Threats were shouted back and forth. One of the slave catchers began to demand that people in the crowd give him their names. They were proud to tell him and even told him the correct spelling. Each name was written down in a little book. Finally, the deputy sheriff, swayed by the crowd’s opinion, decided he should arrest the men from Kentucky instead. Marshall townspeople hid the Crosswhites in the attic of George Ingersoll’s mill. By the time the slave catchers could post bond and get out of jail, Isaac Jacobs, the hostler at the Marshall House, had hired a covered wagon and driven the Crosswhites to Jackson where they boarded a train to Detroit and then crossed over into Canada.[11]
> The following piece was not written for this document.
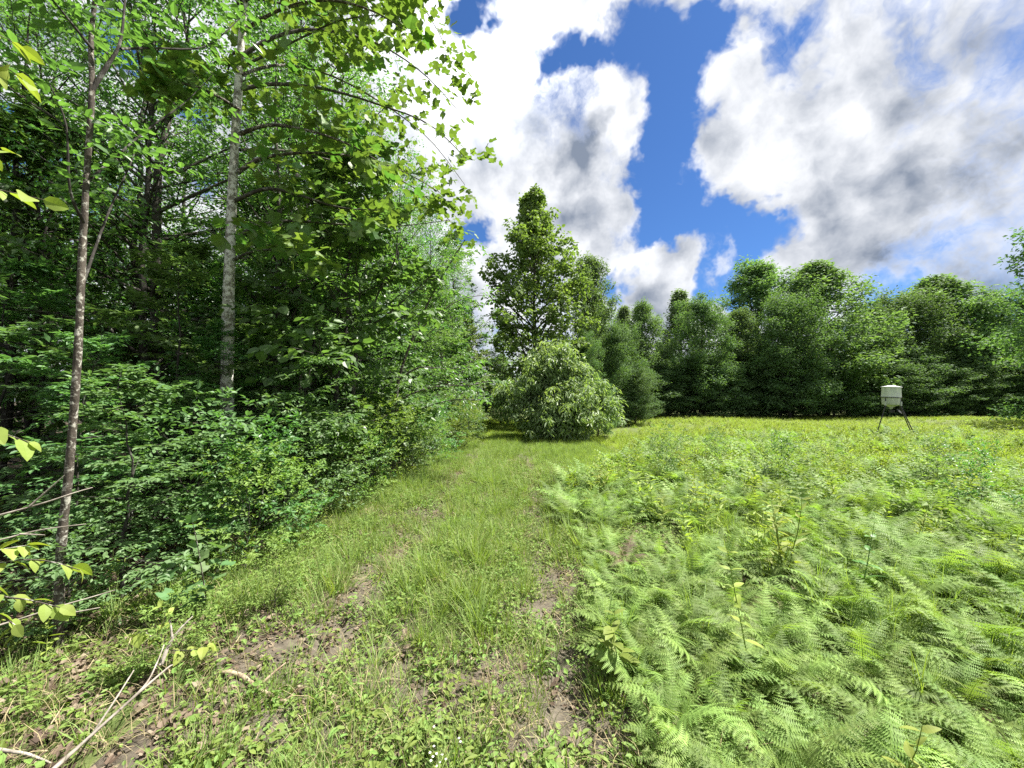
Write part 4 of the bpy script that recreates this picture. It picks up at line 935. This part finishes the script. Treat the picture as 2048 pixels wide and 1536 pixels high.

Next the Giltners went to the federal court in Detroit. They sued the crowd from Marshall for damages in what is known in federal records as the Giltner v. Gorham case. Since Giltner had many of the names of members of the crowd it was easy to decide whom to sue. The Giltner v Gorham case resulted in two trials in federal court in Detroit, the first trial ending in a hung jury. At the conclusion of the second trial, the sole remaining defendant in the case, local banker Charles T. Gorham, was ordered to pay the value of the slaves plus court costs.[13] To curry political favor, Detroit entrepreneur Zachariah Chandler supposedly stepped in to pay these costs on Gorham’s behalf. [14]
Because of the Crosswhite Affair and many others like it, Sen. Henry Clay from Kentucky pushed a new law through Congress in 1850 known as the Fugitive Slave Law, which made it very risky for anyone to help an escaped slave.[15]
The Crosswhite family returned to Marshall after the Civil War. Adam Crosswhite is buried in Oakridge Cemetery in Marshall.[11]
There’s some Critical Race Theory to go with your cornflakes.
I realize this has been a rambling go-nowhere post, so let me end it with a random question: What author, living or dead, would be the most likely candidate to write a short story entitled “The Last K-Mart in Michigan.” I mean that title by itself brings me down faster than Tonight’s the Night at 2 AM.